The next Wednesday, Moss and Goodwin sat near me again as we ate and prepared to hear a “devotional” by the Rev. Sue Hudson of Bethesda Presbyterian Church in Aberdeen. Hudson and her husband, David, co-pastor that church.

“Are you still going without cigarettes,” I asked Goodwin.

“Oh, yes,” she said.

“She has to, now,” Moss said.

“I found out I’m pregnant,” Goodwin said. “God made sure I stuck to my Lent obligation.”

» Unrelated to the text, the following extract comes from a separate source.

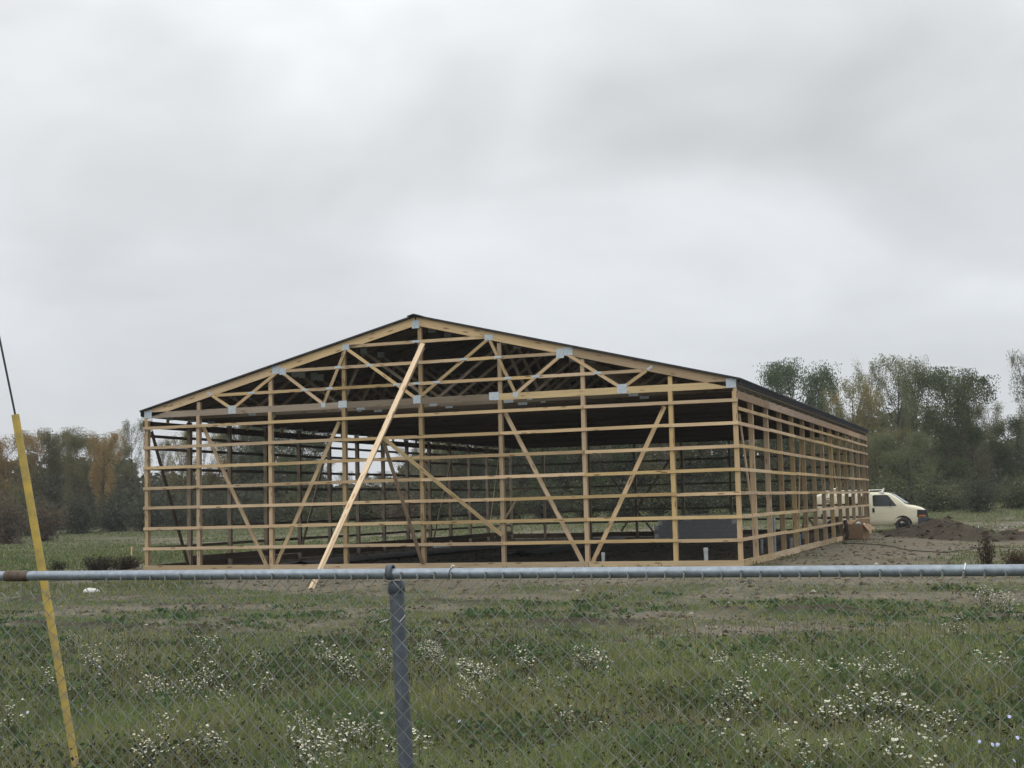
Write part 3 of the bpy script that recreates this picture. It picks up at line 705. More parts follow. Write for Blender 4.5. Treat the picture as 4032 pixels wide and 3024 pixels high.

The Rev. Hudson soon began speaking about a New Testament woman (Mark 14:3) who owned a bottle of perfume worth over a year’s wages. She broke the bottle and poured the perfume over Jesus’ head. His disciples said the perfume could have been sold and money given to the poor, but Jesus told them that the woman had come to anoint his body for burying.

The disciples were looking at surface level, but Jesus, looking at a deep level, “saw a gift and a prophetic sign,” Hudson said. “Perhaps it felt good to Jesus to be comforted before the desolation of the cross. This woman gave everything she had to the one who holds everything together in this world. Her sacrificial offering set a precedent to Christians who hold on to their spiritual gifts when they should be poured out.”

I left the Lenten lunch feeling inspired. I had enjoyed good food and the company of two new friends, one of whom is alive with the promise of a new child. And the speaker had directed my attention to the one who deserves attention during the pre-Easter season.

I’m beginning to like the idea of celebrating Lent.